An alternate example, podcasting, probably has more mainstream traction right now due to being included as an iTunes feature. For social software to penetrate mainstream consciousness, there needs to be a widely demanded “killer application” for it. Probably besides hanging out, that is.
To cherry pick some of your questions (btw you have two #3 questions):
3. (first one): Theres a risk, but over a long enough time scope its less than you think. The web of today has all of the good and bad qualities of mainstream culture. On the other hand, what you term as “risk” may be considered a feature. One could argue that the distributed nature of the internet (not really a feature of mainstream culture – see TV, radio, Telephones etc) is one of the primary contributors of its success.
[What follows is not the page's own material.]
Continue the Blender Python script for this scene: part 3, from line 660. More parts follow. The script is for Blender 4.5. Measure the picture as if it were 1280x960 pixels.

This is a legacy from the architects and early adopters of the Internet.
4. Yes, its probably the early adopter characteristics. Above average intelligence, tolerance for change and risk, etc. As the tech goes mainstream this bias will dissappear. This is usually accompanied by some entrepreneur “dumbing down” the tech to appeal to the mainstream. Have you seen 37 signals Writeboard? (Not an endorsement – I haven’t tried using it seriously yet). Its basically a wiki thats been made “mainstream-friendly”.
5. Probably not exactly. You should care if you’re launching a social software service and you’re trying to appeal to an early-adopter or mainstream crowd.